Hold the Front Page: The Reporters are Missing
When he was U.S. commander in Afghanistan, General David Petraeus declared what he called “a war of perception… conducted continuously using the news media.” What really mattered was not the facts but the way the story played in the United States. The undeclared enemy was, as always, an informed and critical public at home.
Re the link above:
Operation Mockingbird was an alleged large-scale program of the United States Central Intelligence Agency (CIA) that began in the early 1950s and attempted to manipulate news media for propaganda purposes. It funded student and cultural organizations and magazines as front organizations.[1]

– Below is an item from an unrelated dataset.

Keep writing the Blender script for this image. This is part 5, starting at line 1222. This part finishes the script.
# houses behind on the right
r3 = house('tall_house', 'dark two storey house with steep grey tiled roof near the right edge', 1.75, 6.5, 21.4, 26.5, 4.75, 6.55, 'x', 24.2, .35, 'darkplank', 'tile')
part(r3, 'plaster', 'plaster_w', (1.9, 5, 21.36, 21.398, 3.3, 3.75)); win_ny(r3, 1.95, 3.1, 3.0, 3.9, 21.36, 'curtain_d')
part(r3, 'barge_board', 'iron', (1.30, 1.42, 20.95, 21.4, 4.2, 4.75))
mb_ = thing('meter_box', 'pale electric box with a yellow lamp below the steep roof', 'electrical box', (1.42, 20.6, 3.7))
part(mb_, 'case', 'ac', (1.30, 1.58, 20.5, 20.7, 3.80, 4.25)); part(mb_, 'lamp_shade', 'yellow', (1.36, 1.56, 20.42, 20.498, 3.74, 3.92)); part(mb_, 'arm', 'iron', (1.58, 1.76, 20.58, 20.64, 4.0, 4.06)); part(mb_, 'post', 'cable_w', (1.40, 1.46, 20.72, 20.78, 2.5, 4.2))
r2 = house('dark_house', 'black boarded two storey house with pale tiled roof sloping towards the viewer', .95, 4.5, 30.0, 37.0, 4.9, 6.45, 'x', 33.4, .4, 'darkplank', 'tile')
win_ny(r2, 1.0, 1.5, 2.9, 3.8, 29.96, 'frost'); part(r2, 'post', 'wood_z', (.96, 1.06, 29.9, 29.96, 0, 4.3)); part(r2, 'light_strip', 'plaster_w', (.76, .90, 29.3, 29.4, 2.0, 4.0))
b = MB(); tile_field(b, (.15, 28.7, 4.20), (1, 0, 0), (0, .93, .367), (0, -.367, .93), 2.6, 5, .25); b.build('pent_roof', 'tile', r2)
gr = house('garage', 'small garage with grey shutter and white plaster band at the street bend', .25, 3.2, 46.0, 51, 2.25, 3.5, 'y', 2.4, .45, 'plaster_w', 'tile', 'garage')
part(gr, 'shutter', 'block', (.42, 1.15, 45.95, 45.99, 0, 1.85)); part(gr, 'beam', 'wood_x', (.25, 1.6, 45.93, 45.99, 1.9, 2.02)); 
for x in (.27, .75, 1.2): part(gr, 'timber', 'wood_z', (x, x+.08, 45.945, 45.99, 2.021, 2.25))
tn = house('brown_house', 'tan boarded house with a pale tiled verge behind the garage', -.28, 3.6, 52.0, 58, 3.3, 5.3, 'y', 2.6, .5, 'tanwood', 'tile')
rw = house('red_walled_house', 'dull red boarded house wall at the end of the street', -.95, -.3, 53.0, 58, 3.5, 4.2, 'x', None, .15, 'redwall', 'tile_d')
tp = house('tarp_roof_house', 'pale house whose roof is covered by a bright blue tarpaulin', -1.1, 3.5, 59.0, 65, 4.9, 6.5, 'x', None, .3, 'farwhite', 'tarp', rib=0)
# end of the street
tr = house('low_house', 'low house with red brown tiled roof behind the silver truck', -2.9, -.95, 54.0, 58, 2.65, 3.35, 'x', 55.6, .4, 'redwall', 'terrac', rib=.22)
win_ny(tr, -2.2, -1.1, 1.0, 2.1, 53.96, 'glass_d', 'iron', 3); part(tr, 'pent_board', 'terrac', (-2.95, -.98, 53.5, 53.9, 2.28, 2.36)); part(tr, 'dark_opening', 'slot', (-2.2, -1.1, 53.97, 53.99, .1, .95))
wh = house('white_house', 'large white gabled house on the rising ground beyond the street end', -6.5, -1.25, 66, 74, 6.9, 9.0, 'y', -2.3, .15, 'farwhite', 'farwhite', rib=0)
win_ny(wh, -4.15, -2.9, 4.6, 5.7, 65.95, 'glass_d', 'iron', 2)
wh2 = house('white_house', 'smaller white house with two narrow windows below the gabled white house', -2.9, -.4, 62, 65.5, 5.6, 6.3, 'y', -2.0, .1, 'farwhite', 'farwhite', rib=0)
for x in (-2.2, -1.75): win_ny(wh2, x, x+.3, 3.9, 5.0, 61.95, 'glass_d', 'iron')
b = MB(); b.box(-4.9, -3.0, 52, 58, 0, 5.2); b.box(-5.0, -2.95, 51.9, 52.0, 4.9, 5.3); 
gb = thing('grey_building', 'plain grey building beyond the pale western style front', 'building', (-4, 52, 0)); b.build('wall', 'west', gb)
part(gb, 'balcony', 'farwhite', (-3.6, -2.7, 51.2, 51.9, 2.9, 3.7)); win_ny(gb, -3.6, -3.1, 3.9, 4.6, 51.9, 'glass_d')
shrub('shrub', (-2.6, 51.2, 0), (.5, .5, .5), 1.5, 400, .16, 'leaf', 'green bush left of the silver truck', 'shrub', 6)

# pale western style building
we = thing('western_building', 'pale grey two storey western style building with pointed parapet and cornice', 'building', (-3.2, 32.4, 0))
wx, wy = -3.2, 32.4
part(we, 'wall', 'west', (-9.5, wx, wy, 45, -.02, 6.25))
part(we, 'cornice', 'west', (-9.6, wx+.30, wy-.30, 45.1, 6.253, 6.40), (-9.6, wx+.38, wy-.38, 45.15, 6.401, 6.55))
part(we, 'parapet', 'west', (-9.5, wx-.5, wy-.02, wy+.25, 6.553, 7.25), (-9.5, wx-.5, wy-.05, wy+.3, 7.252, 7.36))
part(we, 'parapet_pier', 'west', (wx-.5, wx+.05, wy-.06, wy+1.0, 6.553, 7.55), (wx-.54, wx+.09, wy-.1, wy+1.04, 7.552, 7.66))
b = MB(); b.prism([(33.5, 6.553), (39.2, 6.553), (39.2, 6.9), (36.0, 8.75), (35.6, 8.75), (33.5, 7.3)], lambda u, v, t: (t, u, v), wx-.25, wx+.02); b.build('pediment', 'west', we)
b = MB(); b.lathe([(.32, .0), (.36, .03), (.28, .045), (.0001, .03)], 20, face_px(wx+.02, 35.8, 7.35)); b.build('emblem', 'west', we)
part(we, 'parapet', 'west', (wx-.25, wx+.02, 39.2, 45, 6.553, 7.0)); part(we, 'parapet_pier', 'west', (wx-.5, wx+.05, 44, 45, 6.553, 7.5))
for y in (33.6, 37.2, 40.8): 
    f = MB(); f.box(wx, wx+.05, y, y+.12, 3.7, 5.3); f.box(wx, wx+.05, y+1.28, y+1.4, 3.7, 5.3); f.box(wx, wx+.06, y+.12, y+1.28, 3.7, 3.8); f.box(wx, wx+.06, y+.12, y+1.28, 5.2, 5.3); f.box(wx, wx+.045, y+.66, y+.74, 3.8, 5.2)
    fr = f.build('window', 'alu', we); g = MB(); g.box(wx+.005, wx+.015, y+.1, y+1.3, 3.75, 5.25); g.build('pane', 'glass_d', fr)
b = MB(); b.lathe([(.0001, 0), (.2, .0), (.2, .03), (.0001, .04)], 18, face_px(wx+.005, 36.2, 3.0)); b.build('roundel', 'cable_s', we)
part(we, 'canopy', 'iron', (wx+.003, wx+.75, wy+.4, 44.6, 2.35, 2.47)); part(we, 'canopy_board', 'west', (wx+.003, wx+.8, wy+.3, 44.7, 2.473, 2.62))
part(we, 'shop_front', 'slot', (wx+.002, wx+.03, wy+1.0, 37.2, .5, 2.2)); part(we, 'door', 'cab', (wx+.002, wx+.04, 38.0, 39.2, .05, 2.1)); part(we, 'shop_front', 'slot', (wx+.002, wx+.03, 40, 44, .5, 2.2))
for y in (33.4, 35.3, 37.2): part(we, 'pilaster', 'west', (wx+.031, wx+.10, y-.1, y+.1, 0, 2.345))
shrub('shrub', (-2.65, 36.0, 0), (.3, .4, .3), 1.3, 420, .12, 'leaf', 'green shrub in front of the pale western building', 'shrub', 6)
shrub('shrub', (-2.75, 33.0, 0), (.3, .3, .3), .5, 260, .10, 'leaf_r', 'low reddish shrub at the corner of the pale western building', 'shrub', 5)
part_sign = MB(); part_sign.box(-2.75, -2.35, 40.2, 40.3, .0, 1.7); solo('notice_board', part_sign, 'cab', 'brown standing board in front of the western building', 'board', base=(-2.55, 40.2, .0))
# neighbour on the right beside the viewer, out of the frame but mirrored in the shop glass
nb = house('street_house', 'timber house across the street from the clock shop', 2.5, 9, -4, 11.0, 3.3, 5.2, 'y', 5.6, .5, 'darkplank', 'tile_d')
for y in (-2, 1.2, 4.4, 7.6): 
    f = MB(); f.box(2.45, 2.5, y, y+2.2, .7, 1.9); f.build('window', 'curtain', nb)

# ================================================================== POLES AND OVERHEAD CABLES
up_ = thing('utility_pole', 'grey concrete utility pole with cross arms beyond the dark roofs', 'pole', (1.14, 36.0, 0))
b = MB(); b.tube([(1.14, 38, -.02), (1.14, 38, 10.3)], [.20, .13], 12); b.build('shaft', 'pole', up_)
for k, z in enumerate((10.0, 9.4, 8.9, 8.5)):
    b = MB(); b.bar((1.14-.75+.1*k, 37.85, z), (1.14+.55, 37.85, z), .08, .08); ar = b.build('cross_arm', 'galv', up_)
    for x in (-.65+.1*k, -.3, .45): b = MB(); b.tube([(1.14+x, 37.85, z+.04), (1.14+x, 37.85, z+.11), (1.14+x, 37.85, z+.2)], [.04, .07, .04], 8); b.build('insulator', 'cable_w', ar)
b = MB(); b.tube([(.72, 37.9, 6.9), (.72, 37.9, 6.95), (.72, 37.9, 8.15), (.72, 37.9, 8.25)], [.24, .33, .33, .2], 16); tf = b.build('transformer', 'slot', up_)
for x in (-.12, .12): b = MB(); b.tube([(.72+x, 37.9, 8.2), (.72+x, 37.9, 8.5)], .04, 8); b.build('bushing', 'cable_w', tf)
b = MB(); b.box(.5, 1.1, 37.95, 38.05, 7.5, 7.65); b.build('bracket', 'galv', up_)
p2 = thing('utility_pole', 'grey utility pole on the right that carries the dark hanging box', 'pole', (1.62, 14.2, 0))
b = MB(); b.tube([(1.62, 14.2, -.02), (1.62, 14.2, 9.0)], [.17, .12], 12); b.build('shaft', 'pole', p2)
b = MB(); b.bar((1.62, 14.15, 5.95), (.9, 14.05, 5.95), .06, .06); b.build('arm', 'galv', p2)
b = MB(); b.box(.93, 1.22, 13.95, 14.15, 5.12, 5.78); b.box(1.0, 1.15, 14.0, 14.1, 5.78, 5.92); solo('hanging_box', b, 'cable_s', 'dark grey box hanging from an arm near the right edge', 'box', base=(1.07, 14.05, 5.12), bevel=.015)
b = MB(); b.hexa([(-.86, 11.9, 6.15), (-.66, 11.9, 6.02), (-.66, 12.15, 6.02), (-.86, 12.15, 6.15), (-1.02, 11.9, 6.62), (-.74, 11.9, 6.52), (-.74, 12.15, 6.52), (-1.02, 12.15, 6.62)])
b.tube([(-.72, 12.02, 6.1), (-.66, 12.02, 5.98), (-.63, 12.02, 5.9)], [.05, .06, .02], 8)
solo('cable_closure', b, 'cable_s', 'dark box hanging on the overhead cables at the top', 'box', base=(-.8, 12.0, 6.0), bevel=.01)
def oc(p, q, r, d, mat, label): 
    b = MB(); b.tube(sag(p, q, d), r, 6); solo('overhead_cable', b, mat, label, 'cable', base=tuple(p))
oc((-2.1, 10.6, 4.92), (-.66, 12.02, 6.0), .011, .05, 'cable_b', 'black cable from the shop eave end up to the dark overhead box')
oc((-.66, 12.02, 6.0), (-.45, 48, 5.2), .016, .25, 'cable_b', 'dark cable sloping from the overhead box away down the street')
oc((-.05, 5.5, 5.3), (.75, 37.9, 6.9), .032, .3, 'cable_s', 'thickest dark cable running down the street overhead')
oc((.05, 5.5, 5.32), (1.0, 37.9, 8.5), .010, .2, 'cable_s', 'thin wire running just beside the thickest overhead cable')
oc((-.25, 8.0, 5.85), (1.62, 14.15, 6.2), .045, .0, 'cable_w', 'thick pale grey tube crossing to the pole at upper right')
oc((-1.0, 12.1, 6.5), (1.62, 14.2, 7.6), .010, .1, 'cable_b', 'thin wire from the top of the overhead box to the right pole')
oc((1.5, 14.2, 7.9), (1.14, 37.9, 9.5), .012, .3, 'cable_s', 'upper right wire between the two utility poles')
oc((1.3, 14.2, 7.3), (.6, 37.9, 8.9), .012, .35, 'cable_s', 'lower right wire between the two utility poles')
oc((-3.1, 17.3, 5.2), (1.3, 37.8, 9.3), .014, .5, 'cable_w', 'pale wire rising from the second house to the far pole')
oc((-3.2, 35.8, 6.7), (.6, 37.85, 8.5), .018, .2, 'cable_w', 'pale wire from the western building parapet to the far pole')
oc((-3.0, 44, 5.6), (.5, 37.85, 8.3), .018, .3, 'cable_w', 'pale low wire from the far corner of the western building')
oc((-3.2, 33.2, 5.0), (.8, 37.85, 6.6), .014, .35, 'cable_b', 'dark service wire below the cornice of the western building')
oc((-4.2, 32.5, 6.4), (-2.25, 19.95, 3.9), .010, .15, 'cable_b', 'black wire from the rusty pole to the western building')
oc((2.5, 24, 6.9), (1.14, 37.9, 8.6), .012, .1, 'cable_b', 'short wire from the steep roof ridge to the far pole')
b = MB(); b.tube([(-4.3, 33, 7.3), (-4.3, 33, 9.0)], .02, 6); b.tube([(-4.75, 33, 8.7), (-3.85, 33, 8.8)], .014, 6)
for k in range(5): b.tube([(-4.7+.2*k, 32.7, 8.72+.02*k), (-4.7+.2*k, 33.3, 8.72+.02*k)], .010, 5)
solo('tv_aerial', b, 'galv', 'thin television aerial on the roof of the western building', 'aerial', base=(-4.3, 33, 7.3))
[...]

According to writer Deborah Davis, Operation Mockingbird recruited leading American journalists into a propaganda network and oversaw the operations of front groups. CIA support of front groups was exposed after a 1967 Ramparts magazine article reported that the National Student Association received funding from the CIA. In the 1970s, Congressional investigations and reports also revealed Agency connections with journalists and civic groups. None of these reports, however, mentions an Operation Mockingbird coordinating or supporting these activities.
A Project Mockingbird is mentioned in the CIA Family Jewels report, compiled in the mid-1970s. According to the declassified version of the report released in 2007, Project Mockingbird involved the wire-tapping of two American journalists for several months in the early 1960s.